『東京新聞』社説2012年8月28日付
法科大学院 学生を失望させぬよう
法科大学院が若者の期待を裏切っている。司法試験の合格率が低下を続け、志願者も激減しているのだ。定員割れの学校も大半だ。真面目に勉強すれば、70%程度が合格できる制度へと導くべきだ。
23・5%-。昨年の司法試験の合格率だ。年々、減少し続け、過去最低となった。法科大学院を修了して、三回の受験資格を使った者の合格率でみても、50%をやや上回る程度にすぎない。
厳しい現実は、法曹をめざす若者を尻込みさせる。

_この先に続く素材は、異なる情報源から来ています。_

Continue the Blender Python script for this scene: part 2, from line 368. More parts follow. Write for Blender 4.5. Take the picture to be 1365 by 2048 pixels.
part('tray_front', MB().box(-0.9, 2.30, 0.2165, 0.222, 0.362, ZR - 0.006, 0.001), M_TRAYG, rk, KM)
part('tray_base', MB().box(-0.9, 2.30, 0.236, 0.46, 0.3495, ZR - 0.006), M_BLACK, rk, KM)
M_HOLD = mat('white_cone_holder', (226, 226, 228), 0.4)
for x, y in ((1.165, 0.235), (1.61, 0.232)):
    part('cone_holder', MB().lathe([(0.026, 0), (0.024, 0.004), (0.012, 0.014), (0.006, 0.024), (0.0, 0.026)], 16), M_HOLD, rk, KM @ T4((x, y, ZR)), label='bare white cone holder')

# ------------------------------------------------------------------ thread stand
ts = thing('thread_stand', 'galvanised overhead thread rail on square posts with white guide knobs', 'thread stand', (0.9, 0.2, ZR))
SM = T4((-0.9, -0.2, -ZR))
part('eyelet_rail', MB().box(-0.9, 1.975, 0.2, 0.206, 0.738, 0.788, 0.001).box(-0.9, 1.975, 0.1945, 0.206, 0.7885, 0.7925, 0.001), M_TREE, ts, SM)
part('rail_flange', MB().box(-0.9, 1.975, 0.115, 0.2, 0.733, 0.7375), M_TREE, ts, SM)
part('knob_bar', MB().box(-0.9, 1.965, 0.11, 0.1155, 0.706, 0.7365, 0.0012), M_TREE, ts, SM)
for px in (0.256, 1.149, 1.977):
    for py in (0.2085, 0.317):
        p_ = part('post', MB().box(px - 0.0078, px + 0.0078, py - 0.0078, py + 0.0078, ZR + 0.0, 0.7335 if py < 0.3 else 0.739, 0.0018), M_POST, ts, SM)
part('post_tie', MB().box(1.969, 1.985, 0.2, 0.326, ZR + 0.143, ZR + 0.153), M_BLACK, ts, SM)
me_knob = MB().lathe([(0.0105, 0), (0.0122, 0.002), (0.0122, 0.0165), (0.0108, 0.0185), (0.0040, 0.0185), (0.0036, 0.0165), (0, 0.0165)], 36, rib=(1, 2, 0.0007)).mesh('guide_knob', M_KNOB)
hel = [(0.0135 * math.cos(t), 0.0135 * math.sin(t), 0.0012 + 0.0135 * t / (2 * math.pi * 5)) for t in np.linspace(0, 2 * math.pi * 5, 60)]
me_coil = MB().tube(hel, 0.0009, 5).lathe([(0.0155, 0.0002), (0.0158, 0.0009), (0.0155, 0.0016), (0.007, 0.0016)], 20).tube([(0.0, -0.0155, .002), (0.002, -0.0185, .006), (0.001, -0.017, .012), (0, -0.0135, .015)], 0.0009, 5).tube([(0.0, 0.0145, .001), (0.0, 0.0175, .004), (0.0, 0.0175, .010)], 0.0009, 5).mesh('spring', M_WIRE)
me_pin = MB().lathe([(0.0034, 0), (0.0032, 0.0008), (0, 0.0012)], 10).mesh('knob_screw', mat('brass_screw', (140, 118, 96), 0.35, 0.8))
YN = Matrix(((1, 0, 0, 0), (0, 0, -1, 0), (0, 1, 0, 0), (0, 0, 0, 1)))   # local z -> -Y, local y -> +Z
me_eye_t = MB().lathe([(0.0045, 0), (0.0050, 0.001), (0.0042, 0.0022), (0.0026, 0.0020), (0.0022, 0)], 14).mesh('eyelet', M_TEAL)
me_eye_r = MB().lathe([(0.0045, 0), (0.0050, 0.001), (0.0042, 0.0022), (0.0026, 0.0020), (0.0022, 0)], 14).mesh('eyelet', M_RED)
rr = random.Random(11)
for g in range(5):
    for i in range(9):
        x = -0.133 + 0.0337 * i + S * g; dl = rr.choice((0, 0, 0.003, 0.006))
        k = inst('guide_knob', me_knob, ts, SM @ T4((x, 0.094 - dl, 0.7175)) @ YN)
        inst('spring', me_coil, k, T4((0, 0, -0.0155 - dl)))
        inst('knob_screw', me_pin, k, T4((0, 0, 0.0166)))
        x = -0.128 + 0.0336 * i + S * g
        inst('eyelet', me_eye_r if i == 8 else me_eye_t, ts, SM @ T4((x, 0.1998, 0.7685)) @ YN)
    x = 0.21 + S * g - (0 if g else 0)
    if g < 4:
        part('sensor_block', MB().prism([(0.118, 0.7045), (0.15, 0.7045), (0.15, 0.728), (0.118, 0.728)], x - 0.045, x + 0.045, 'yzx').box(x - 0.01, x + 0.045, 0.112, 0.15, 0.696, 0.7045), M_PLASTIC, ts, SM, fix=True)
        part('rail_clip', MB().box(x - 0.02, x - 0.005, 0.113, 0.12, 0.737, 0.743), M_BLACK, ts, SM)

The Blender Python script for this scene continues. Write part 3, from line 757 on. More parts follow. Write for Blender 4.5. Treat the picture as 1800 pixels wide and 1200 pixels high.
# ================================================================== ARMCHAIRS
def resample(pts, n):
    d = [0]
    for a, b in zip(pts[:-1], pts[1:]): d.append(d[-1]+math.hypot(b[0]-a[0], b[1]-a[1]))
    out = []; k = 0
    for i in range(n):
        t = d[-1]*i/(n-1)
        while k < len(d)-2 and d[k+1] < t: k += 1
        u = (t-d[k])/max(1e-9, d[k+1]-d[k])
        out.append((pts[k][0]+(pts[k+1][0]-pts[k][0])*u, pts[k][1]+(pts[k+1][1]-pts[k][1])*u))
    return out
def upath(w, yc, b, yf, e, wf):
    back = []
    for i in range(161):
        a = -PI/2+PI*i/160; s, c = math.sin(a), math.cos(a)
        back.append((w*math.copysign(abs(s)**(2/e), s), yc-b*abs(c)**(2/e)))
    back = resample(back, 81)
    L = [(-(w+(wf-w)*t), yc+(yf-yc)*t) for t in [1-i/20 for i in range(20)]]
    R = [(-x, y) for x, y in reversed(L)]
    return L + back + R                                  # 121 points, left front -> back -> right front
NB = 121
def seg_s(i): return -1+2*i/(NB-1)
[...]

法科大学院制度がスタートした二〇〇四年度には、志願者数が約七万三千人もいたのに、本年度は約四分の一にまで下がった。
入学者数も、ピークだった〇六年度の約五千八百人から四割以上も減った。
深刻なデータはもっとある。文部科学省の調査で、今春、学生を募集した法科大学院七十三校のうち、86%に当たる六十三校で、入学者が定員を下回ったのだ。定員の半数に満たなかったのは、そのうち三十五校にものぼった。
募集しても、学生が集まらない。入学しても、司法試験に合格できない-。授業料を負担する学生に見放されても当然で、こんな悪循環は放置できない。七十四校も乱立したのが、最大原因だ。
すでに五校が学生の募集停止を決めたが、自然淘汰(とうた)だけでは限界があろう。入学者がわずか一桁の学校が二十校もあるが、切磋琢磨(せっさたくま)の授業が成り立つだろうか。最も迷惑するのが学生だ。
そうした大学には、まず自主的に撤退を促すべきだ。さらに定員充足率や司法試験合格率などを総合的に勘案した基準を設け、統廃合を進めるときではないか。政策的な再編は不可避だろう。
ただし、地方の学校は将来、地元に定着する弁護士を育てる意味でも特例的に考えた方がいい。全国に適正配置することは必須だ。
法科大学院は司法制度改革の柱の一つだ。裁判官や検察官、弁護士などの法律実務家が、研究者と協力して、充実したカリキュラムを持つ。法曹専門の教育機関として、もっと発展させたい。
法曹養成制度を見直す国の検討会議が発足する。身近で頼りがいのある法律家を輩出する理念と、厳しい現実との溝をどう埋めるか。多様な分野から人材をどう集めるか。貧しい学生への奨学金制度なども、さらに充実させるべきだろう。勉強すれば、法曹の道に入れる-。学生が希望を持てる改善策を打ち出してほしい。